Fair enough, I should say "Arab/Muslim cultures in Iraq." I am sure Islam in different countries is expressed in different ways. Haven't there been polls of Muslims about attitudes towards religiously oriented violence, suicide bombers, and the like?

I don't thik I said Islam is a religion of violence. I don't even know what that means; a religion is whatever its adherents make of it, with each adherent claiming his/her is the true version. I would say there are plenty of violent versions of Islam, but plenty of peaceful ones as well.

As for democracy, I find representative government to be only one factor; right now, Iraq lacks a necessary tolerance for plurality.


posted by boxofrox on 2006-11-20 07:10:18 [respond] 

Islam is the first recorded codification of an attempt to trump the metaphor of Christ. There have been many others since. Most notably communism.

Contemplation of Christ is messy and ambiguous and consequently subject to the ravages and very imperfect souls one and all. So dissatisfactions manifest in Islam.

I'll say this; I respect a degree of honesty inherent in Islam and yes, it does make allowance for sanctioned brutality.

One is not allowed quite as much assured comforts in its triumverate counterparts. One is free to pick and choose those criterion for satisfaction but will always find a counterpoint modifier. The Koranic trump is a hard one to get past. If I were an adherent to Islam I could well see clearly defined justifications and call to and for violence.
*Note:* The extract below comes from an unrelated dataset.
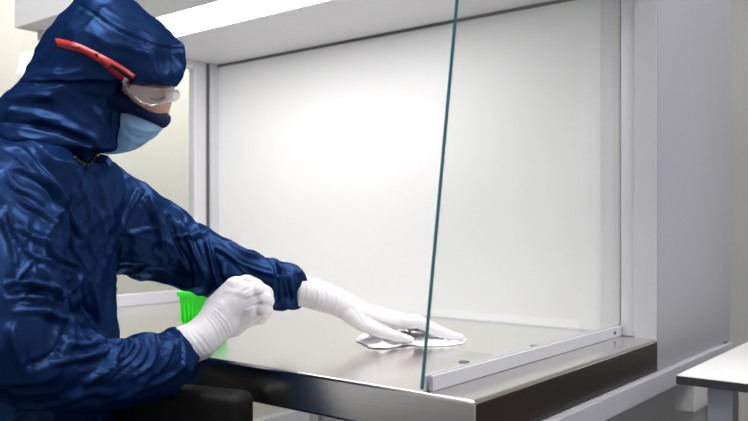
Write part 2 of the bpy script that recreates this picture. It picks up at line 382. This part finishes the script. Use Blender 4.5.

By my lights its an unhappy clarity.

Certain meditations have suggested inner jihad as the contemplative touchstone but clearly this is not the view which is currently prevailing among the more passionate adherents. I wish it were not so. Jihadists wish to prosecute hypocrisies enroute to consolidating a disseminating their particular brand of clarity. Its a mindset which is doomed to failure which is not to say they cannot bring hell along the way to this discovery.